■ Exercise objective
Would you print the material exactly, starting at its first line and ending at the line holding "return CAM + v * (d / v.y)"?

===

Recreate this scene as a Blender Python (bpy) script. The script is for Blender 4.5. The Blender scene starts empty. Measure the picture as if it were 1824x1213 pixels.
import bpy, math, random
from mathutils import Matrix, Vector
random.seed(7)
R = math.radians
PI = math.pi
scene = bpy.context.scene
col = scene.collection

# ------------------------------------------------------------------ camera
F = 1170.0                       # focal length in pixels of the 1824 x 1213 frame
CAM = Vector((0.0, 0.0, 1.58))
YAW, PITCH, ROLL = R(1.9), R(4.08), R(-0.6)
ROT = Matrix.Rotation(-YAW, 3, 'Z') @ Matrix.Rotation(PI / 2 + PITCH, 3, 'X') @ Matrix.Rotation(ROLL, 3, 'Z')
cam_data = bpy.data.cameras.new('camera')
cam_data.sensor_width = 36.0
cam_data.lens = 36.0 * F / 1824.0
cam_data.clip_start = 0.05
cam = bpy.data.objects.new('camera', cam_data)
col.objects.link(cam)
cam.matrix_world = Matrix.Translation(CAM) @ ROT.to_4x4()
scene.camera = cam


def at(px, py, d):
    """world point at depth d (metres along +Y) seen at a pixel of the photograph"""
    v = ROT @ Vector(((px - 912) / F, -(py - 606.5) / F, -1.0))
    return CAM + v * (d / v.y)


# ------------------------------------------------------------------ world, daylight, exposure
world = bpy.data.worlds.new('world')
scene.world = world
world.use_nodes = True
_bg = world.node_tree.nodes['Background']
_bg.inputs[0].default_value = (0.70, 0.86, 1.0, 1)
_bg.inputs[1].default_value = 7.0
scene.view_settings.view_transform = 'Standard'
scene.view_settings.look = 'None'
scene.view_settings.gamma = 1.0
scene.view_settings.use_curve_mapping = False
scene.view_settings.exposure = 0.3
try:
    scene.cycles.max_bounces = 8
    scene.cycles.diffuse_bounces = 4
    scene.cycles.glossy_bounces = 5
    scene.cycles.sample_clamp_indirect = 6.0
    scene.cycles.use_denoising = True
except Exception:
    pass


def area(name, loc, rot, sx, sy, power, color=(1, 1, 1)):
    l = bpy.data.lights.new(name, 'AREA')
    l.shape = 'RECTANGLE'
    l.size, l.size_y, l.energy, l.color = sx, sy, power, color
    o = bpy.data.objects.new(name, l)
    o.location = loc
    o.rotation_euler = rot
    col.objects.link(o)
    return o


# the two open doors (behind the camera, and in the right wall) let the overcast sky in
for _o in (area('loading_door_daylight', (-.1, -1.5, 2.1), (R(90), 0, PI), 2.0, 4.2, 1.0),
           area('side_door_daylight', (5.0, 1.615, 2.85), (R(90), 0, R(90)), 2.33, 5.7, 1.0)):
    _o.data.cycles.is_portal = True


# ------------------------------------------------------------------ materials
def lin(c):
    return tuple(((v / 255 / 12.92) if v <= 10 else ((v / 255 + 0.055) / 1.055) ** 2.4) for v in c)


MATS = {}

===

■ Full response
Recreate this scene as a Blender Python (bpy) script. The script is for Blender 4.5. The Blender scene starts empty. Measure the picture as if it were 1824x1213 pixels.
import bpy, math, random
from mathutils import Matrix, Vector
random.seed(7)
R = math.radians
PI = math.pi
scene = bpy.context.scene
col = scene.collection

# ------------------------------------------------------------------ camera
F = 1170.0                       # focal length in pixels of the 1824 x 1213 frame
CAM = Vector((0.0, 0.0, 1.58))
YAW, PITCH, ROLL = R(1.9), R(4.08), R(-0.6)
ROT = Matrix.Rotation(-YAW, 3, 'Z') @ Matrix.Rotation(PI / 2 + PITCH, 3, 'X') @ Matrix.Rotation(ROLL, 3, 'Z')
cam_data = bpy.data.cameras.new('camera')
cam_data.sensor_width = 36.0
cam_data.lens = 36.0 * F / 1824.0
cam_data.clip_start = 0.05
cam = bpy.data.objects.new('camera', cam_data)
col.objects.link(cam)
cam.matrix_world = Matrix.Translation(CAM) @ ROT.to_4x4()
scene.camera = cam


def at(px, py, d):
    """world point at depth d (metres along +Y) seen at a pixel of the photograph"""
    v = ROT @ Vector(((px - 912) / F, -(py - 606.5) / F, -1.0))
    return CAM + v * (d / v.y)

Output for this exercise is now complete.